The sales process presented its own unique challenges. How do you demonstrate the value of an API? Stephany’s team discovered that showing the end customer experience was key: “What we’ve learned is that if you build a demo that shows the customer experience from an app perspective or a business user perspective, people go, ‘oh, I get it.'”
This insight touches on a broader truth about infrastructure sales: buyers need to see beyond the technical specifications to understand the transformative impact on their business. It’s not enough to explain how the API works – you need to show how it enables entirely new customer experiences.
The go-to-market evolution didn’t stop there. “Even recently, I would say we’ve learned a lot about how we, one, we’re structuring pricing, and two, how were positioning it. They’re two different things,” Stephany shares. This ongoing refinement of pricing and positioning reflects the challenge of selling infrastructure that enables net new categories of innovation.
Perhaps most importantly, Orum’s journey highlights why infrastructure companies need a longer-term vision that extends beyond immediate market needs. As Stephany explains, “We really feel like we’re enablers of what will become net new categories of innovation and infrastructure that goes beyond just the payments piece.”
This focus on enabling future innovation shapes everything from product development to market positioning. It’s not just about solving today’s payment problems – it’s about asking deeper questions like “what role does identity and fraud and thus data around those two vectors play in ultimately optimizing both payments and financial services in the future?”
The lesson for founders? Building infrastructure requires a fundamentally different approach than consumer or SaaS products. You need more complete initial offerings, sophisticated GTM motions that can evolve with the market, and a vision that encompasses both current needs and future possibilities.
As Stephany puts it, “It’s a whole new frontier when you stop having to ask how or how fast to move money.” This frontier demands new playbooks – ones that acknowledge the unique challenges of selling complex technical solutions while painting a vision of transformed possibilities.
While there is increased intent to fund female-founded startups, Stephany believes that the lack of women in tech entrepreneurship stems from a deeper supply problem. To create generational change, we need to invest in exposing girls to STEM, computer science, and technology from an early age, enabling them to become future founders and leaders.
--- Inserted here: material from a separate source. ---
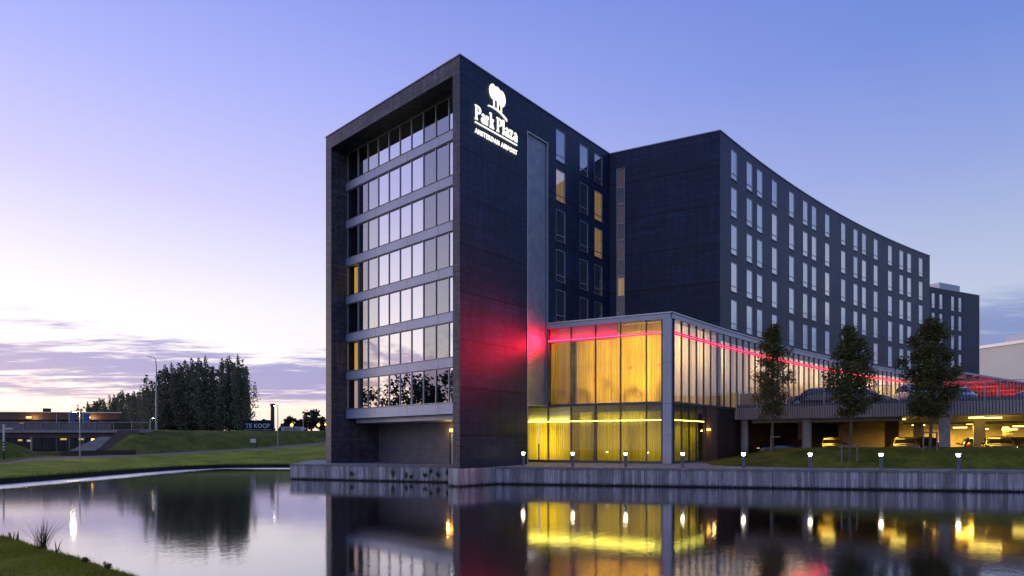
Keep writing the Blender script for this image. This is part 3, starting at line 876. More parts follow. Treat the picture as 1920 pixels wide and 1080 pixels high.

In the payments space, having a minimum viable product (MVP) is not enough. Customers need to experience a fully functioning solution before they are willing to switch providers. Focus on building a complete offering that demonstrates your unique value proposition and differentiates you from competitors.
Coming from a consumer background, Stephany had to learn and iterate on her approach to B2B sales and marketing. From creating compelling demos that showcase the customer experience to structuring flexible pricing models, founders need to continuously adapt to the needs of their target market.
While Orum currently sits at the intersection of payments infrastructure and financial services infrastructure, the company's long-term vision is to enable entirely new categories of innovation by rewriting the underlying infrastructure layer. By solving fundamental constraints, they aim to empower their clients to build groundbreaking products and services.
Orum's ultimate goal is to power a better financial system where everyone has the freedom to build to their potential. By providing the scaffolding for a new financial infrastructure, they seek to inspire new habits and possibilities, embolden their partners and users, and create a more inclusive framework for financial services.